Niemal wszyscy mówcy powoływali się na słowa Jana Pawła
II wypowiedziane w Sejmie pamiętnego 11 czerwca 1999 r., przestrzegające
przed redukowaniem wizji zjednoczonej Europy wyłącznie do jej aspektów
ekonomicznych czy politycznych. Przypomnijmy, że Papież powiedział
wówczas, że "nową jedność Europy, jeżeli chcemy, by była ona trwała,
winniśmy budować na tych duchowych wartościach, które ją kiedyś ukształtowały,
z uwzględnieniem bogactwa i różnorodności kultury i tradycji poszczególnych
narodów. Ma to być bowiem wielka Europejska Wspólnota Ducha".
Zgodnie ze słowami Jana Pawła II, Polska, uczestnicząc w
procesie jednoczenia się Europy, powinna szczególnie pamiętać o historycznym
dziedzictwie Synodu Gnieźnieńskiego i starać się uczynić wszystko,
aby Nowy Europejski Dom był duchowo mocny i głęboko zrośnięty z dotychczasową
tradycją europejską. Tylko na tych solidnych fundamentach, które
niegdyś Europę ukształtowały, można budować dzisiejszą Europę solidarnych,
współpracujących ze sobą narodów. To wszak w tym miejscu, od grobu
św. Wojciecha, Papież Polak w 1997 r. skierował orędzie do całej
Europy, apelując słowami: "Nie będzie jedności Europy, dopóki nie
będzie ona wspólnotą ducha".
Wielu parlamentarzystów pozostało w Gnieźnie do niedzieli,
aby wziąć udział w uroczystościach odpustowych św. Wojciecha, które
rozpoczęły się w sobotę wieczorem Nieszporami w katedrze. Wielu z
nich razem z Episkopatem Polski uczestniczyło w procesji z relikwiami
Świętego z katedry na Wzgórze Zbarskie, do kościoła św. Michała.

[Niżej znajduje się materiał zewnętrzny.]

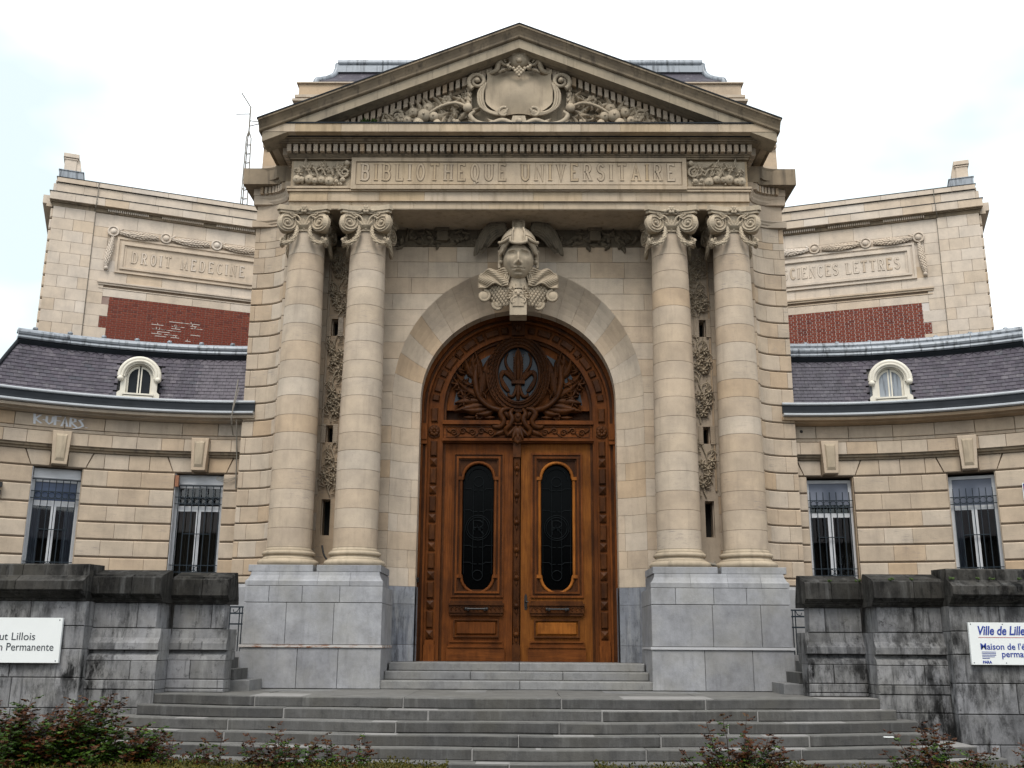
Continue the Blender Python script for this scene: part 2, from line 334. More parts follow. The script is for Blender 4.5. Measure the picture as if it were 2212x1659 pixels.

W niedzielę natomiast podczas Mszy św. odpustowej, celebrowanej przez
Prymasa Polski, delegacja posłów z marszałkiem Maciejem Płażyńskim
na czele ofiarowała Bazylice Katedralnej artystycznie wykonany, wysadzany
bursztynami kielich oraz patenę.
Wracając jeszcze do posiedzenia Sejmu: obrady odbyły się
w Muzeum Początków Państwa Polskiego, w specjalnie w tym celu wyremontowanej
i przygotowanej auli. Na podwyższeniu znajdował się stół prezydialny,
z lewej - ławy dla przedstawicieli rządu, z prawej - dla zaproszonych
gości, duchowieństwa i władz samorządowych. Na głównej ścianie odtworzono,
jak w Sejmie, flagę narodową z orłem, a także powieszono nieduży
krzyż. Posiedzenie otworzył hymn narodowy, Marszałek używał oryginalnej
laski, a na zakończenie chór katedralny wykonał Bogurodzicę.